Monday 21 November 2022

#56: LIVING

 

Starring Bill Nighy, Aimee Lou Wood, Alex Sharp, Tom Bruke, Adrian Rawlins, Oliver Chris, Michael Cochrane, Zoe Boyle, LIa Williams, Patsy Ferran and Nichola McAuliffe. Based on the Akira Kurosawa movie Ikiru. Screenplay by Kazuo Ishiguro. Directed by Oliver Hermanus. Music by Emilie Levienaise-Farrouch. Running time 102 minutes.

The plot isn't what's important in this wonderful and deeply moving movie, it concerns Mr. Williams (Bill Nighy), a late-middle-aged civil servant and widow who discovers he only has six to nine months to live and sets out to live a little before he dies. This he does not in a wacky sex, alcohol or drug filled orgy of excess or through a series of Hollywood-style bucket-list type comedic japes but rather with humility and dignity, as he sets out to get planning permission approved on a small playground in a run down area of town.   

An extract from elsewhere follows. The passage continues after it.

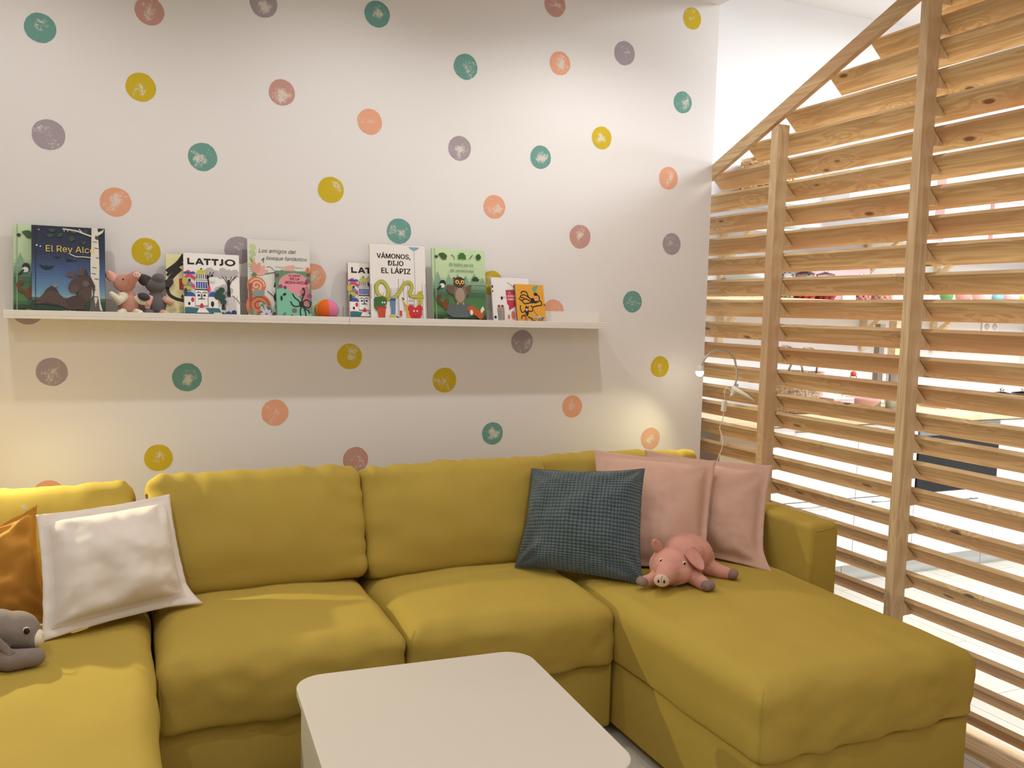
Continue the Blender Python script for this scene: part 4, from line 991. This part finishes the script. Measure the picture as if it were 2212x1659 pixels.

Set in a 1953 London, that's not been ethnically homogenised like the similarly set but utterly woeful Mrs Harris Goes to Paris, Instead, Living just presents London as it was, not ethnically diverse, not a glorious melting pot of culture, nor a bingo card of diversity, and leaves it at that, rather it explores the nature of class system in the post war era of the UK, and focuses on a world repressed by unspoken rules and standards, where a young man, new to the world of work, waits his turn to speak to their elders and betters, and the gossip of prim housewives can have a devastating impact on those not conforming to social norms. As a result you're gifted with a simply wonderfully moving and emotional film that doesn't attempt to push your buttons or exploit you with mawkish sentimentality. Nighy plays a prim and proper man, who realises his childhood dreams of being a gentleman has robbed him of a chance to live. 

Bill Nighy is brilliant in the lead role and carries the film with grace and consummate skill. The dignity and humanity he brings to his role is exceptional. And the rest of the cast are likewise a delight, Aimee Lou Wood plays Miss Harris whom sparks in Williams an urge to live, and provides him an opportunity for a deeply moving speech where he explains his motives in befriending her. Similarly the other buttoned up men in his life, his son and office staff are also changed by Williams's final days. But this isn't a film where the hero stands on a desk and delivers a moving speech to rally those around him, rather it's the study of a truly gentle man who strives to leave his mark just one time before it's too late.  

The film shows us the impact his buttoned up life has on those he works with, as well as his son and daughter-in-law who all know nothing about the real Mr. Williams.
 
Set in and around County Hall and some brilliantly sourced locations, the film also uses some amazing vintage footage of London to great effect to bring 1950's London to vivid life.